Exercise prompt →
Exactly retype the lines from the top of the data through the line containing "col = sc.collection", leaving out every picture.
** start of Recorded data **
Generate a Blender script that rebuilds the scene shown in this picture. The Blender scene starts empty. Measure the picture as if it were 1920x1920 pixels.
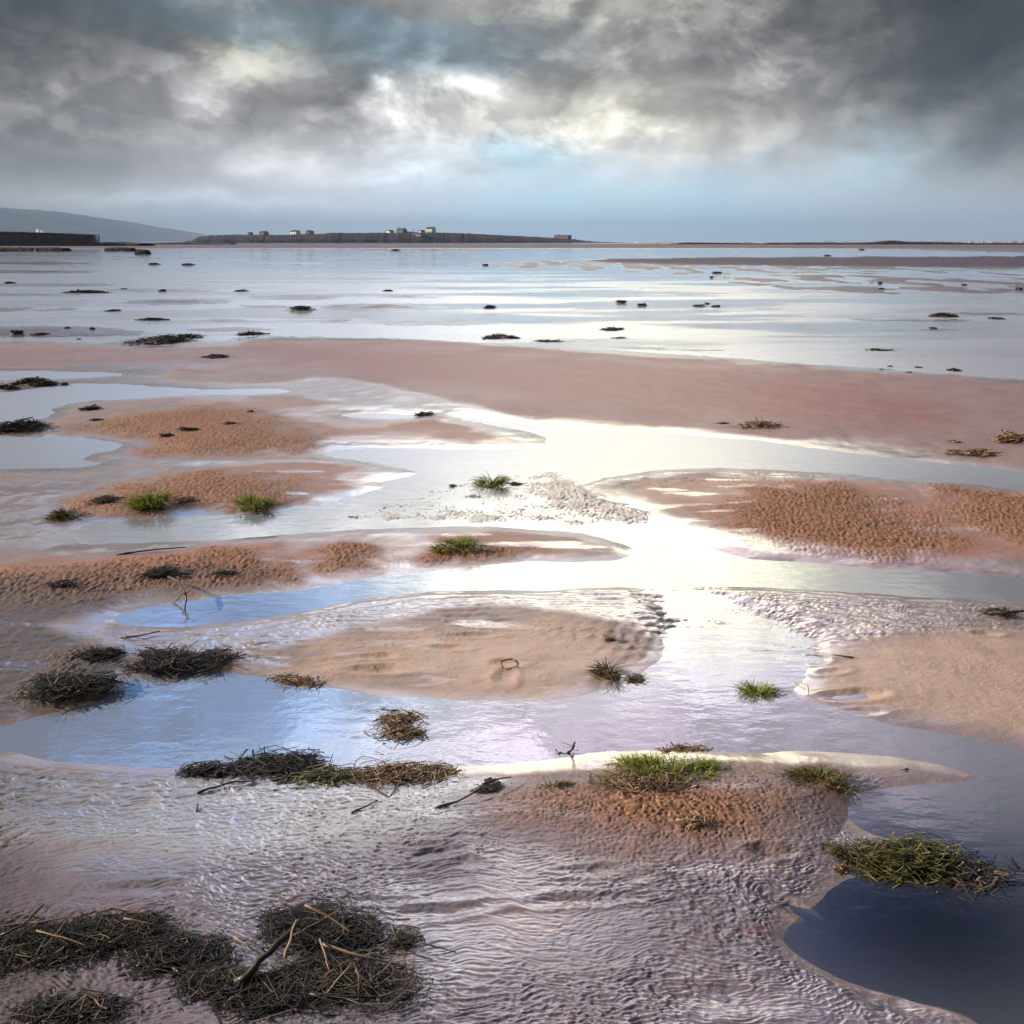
import bpy, math, random
import numpy as np
R = math.radians
rnd = random.Random(11)
sc = bpy.context.scene
col = sc.collection

# ------------------------------------------------------------------ camera
F = 1844.0            # focal length in pixels of the 1920 px picture
HC = 1.6              # eye height above the water
HOR = 452.0
P = math.atan((960 - HOR) / F)
SP, CP = math.sin(P), math.cos(P)
cam_d = bpy.data.cameras.new('camera'); cam = bpy.data.objects.new('camera', cam_d); col.objects.link(cam)
cam_d.sensor_width = 36; cam_d.lens = F / 1920 * 36; cam_d.clip_start = 0.05; cam_d.clip_end = 60000
cam.location = (0, 0, HC); cam.rotation_euler = (math.pi / 2 - P, 0, 0)
sc.camera = cam
EXPO = 1.05
sc.view_settings.view_transform = 'Standard'; sc.view_settings.look = 'None'
sc.view_settings.exposure = EXPO; sc.view_settings.gamma = 1; sc.view_settings.use_curve_mapping = False

def ray(u, v):
    a = (u - 960) / F; b = -(v - 960) / F
    return np.array([a, CP + b * SP, -SP + b * CP])
def g(u, v, z=0.0):
    """picture position -> point on the level ground"""
    d = ray(u, max(v, HOR + .6)); t = (HC - z) / (-d[2])
    return d[0] * t, d[1] * t
def to_px(x, y):
    y = np.maximum(y, 0.7)
    depth = y * CP + HC * SP
    up = y * SP - HC * CP
    return 960 + F * x / depth, 960 - F * up / depth
def azel(u, v):
    d = ray(u, v); return math.atan2(d[0], d[1]), math.atan2(d[2], math.hypot(d[0], d[1]))

# ------------------------------------------------------------------ noise
def _hash(ix, iy, seed):
    h = (ix.astype(np.int64) * 374761393 + iy.astype(np.int64) * 668265263 + seed * 974711) & 0xffffffff
    h = ((h ^ (h >> 13)) * 1274126177) & 0xffffffff
    h = (h ^ (h >> 16)) & 0xffffffff
    return h.astype(np.float64) * (2 * math.pi / 4294967296.0)
def pn(x, y, seed=0):
    x0 = np.floor(x); y0 = np.floor(y); fx = x - x0; fy = y - y0
    ux = fx * fx * fx * (fx * (fx * 6 - 15) + 10); uy = fy * fy * fy * (fy * (fy * 6 - 15) + 10)
    def c(dx, dy):
        a = _hash(x0 + dx, y0 + dy, seed)
        return np.cos(a) * (fx - dx) + np.sin(a) * (fy - dy)
    a = c(0, 0); b = c(1, 0); p = c(0, 1); q = c(1, 1)
    return ((a * (1 - ux) + b * ux) * (1 - uy) + (p * (1 - ux) + q * ux) * uy) * 1.5
def fbm(x, y, seed=0, octv=4, gain=.5):
    s = 0; a = 1; f = 1; t = 0
    for i in range(octv):
        s = s + a * pn(x * f + i * 7.3, y * f - i * 3.1, seed + i); t += a; a *= gain; f *= 2.03
    return s / t
def sst(x, a, b):
    t = np.clip((x - a) / (b - a), 0, 1); return t * t * (3 - 2 * t)

# ------------------------------------------------------------------ the terrain sheet
NS = 1010
s_in = np.linspace(-.60, .60, NS)
s_out = np.concatenate([.60 * np.exp(np.linspace(0.004, 1.05, 190)), .60 * np.exp(np.linspace(1.1, 3.2, 14))])
S = np.concatenate([-s_out[::-1], s_in, s_out])
vr = np.concatenate([np.linspace(2120, 1950, 60)[:-1], np.arange(1950, 520, -1.45), np.arange(520, 453.5, -.9)])
ys = []
for v in vr:
    ys.append(g(960, v)[1])
ys = np.array(ys)
near = np.linspace(-14, ys[0], 40)[:-1]
far = ys[-1] * np.exp(np.linspace(0, math.log(11000 / ys[-1]), 24))[1:]
Y = np.concatenate([near, ys, far])
NX, NY = len(S), len(Y)
SX, YY = np.meshgrid(S, Y)
XX = np.clip(SX * np.maximum(YY + 0.35, 1.3), -8000, 8000) + SX * .01
PU, PV = to_px(XX, YY)
D = np.hypot(XX, np.maximum(YY, 1.0))

# coarse lattice for distance fields, then bilinear back to full size
ri = np.unique(np.concatenate([np.arange(0, NY, 3), [NY - 1]])); ci = np.unique(np.concatenate([np.arange(0, NX, 3), [NX - 1]]))
cx = XX[np.ix_(ri, ci)]; cy = YY[np.ix_(ri, ci)]; cu = PU[np.ix_(ri, ci)]; cv = PV[np.ix_(ri, ci)]
def up(a):
    t = np.empty((NY, a.shape[1]))
    rr = np.arange(NY)
    i = np.clip(np.searchsorted(ri, rr, side='right') - 1, 0, len(ri) - 2); w = (rr - ri[i]) / (ri[i + 1] - ri[i])
    t = a[i] * (1 - w)[:, None] + a[i + 1] * w[:, None]
    cc = np.arange(NX)
    j = np.clip(np.searchsorted(ci, cc, side='right') - 1, 0, len(ci) - 2); w = (cc - ci[j]) / (ci[j + 1] - ci[j])
    return t[:, j] * (1 - w)[None] + t[:, j + 1] * w[None]
def smooth_poly(pts, n=1):
    for _ in range(n):
        o = []
        for k in range(len(pts)):
            a = pts[k]; b = pts[(k + 1) % len(pts)]
            o.append((a[0] * .75 + b[0] * .25, a[1] * .75 + b[1] * .25)); o.append((a[0] * .25 + b[0] * .75, a[1] * .25 + b[1] * .75))
        pts = o
    return pts
def sdf_raw(px, py, pts):
    """negative inside"""
    dd = np.full(px.shape, 1e18); ins = np.zeros(px.shape, bool)
    n = len(pts)
    for k in range(n):
        ax, ay = pts[k]; bx, by = pts[(k + 1) % n]
        ex, ey = bx - ax, by - ay; L = ex * ex + ey * ey + 1e-12
        wx = px - ax; wy = py - ay
        t = np.clip((wx * ex + wy * ey) / L, 0, 1)
        dd = np.minimum(dd, (wx - ex * t) ** 2 + (wy - ey * t) ** 2)
        if ay != by:
            c = ((ay > py) != (by > py)) & (px < (bx - ax) * (py - ay) / (by - ay) + ax)
            ins ^= c
    r = np.sqrt(dd)
    return np.where(ins, -r, r)
def wsd(pts, n=1):
    q = [g(u, v) for u, v in smooth_poly(pts, n)]
    return up(sdf_raw(cx, cy, q))
def zone(pts, feather, n=1, warp=0.6, seed=1):
    """0..1 zone with soft ragged edge, feather in picture pixels"""
    q = smooth_poly(pts, n)
    d = up(sdf_raw(cu, cv * 1.6, [(a, b * 1.6) for a, b in q]))
    d = d + NZ[seed % len(NZ)] * feather * warp * 2
    return 1 - sst(d, -feather, feather)
def ell(u, v, a, b, n=14, skew=0):
    return [(u + a * math.cos(t) , v + b * math.sin(t) + skew * math.cos(t)) for t in [2 * math.pi * k / n for k in range(n)]]

NZ = [fbm(XX * .9, YY * .9, 3, 5), fbm(XX * 2.2 + 5, YY * 2.2, 9, 5), fbm(XX * .25, YY * .25, 17, 5), fbm(XX * 5.1 + 2, YY * 5.1, 23, 4)]

# ---- open water, traced (picture px) and laid on the ground
water = []
water.append([(-1500, 466), (3400, 466), (3400, 790), (1920, 712), (1600, 688), (1300, 666), (1000, 648), (760, 634), (600, 631), (500, 630), (420, 640), (330, 652), (150, 642), (0, 640), (-1500, 640)])
water.append([(-500, 694), (0, 695), (150, 696), (318, 702), (200, 707), (90, 713), (0, 711), (-500, 712)])
water.append([(-500, 745), (0, 740), (60, 728), (150, 716), (260, 722), (400, 732), (500, 727), (560, 733), (500, 738), (330, 742), (240, 748), (160, 752), (95, 765), (100, 778), (60, 790), (0, 793), (-500, 800)])
water.append([(-500, 812), (0, 815), (60, 822), (120, 816), (180, 825), (250, 838), (150, 857), (215, 872), (100, 881), (0, 878), (-500, 885)])
water.append([(620, 776), (720, 774), (800, 780), (740, 787), (650, 782)])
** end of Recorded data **
Correct result →
Generate a Blender script that rebuilds the scene shown in this picture. The Blender scene starts empty. Measure the picture as if it were 1920x1920 pixels.
import bpy, math, random
import numpy as np
R = math.radians
rnd = random.Random(11)
sc = bpy.context.scene
col = sc.collection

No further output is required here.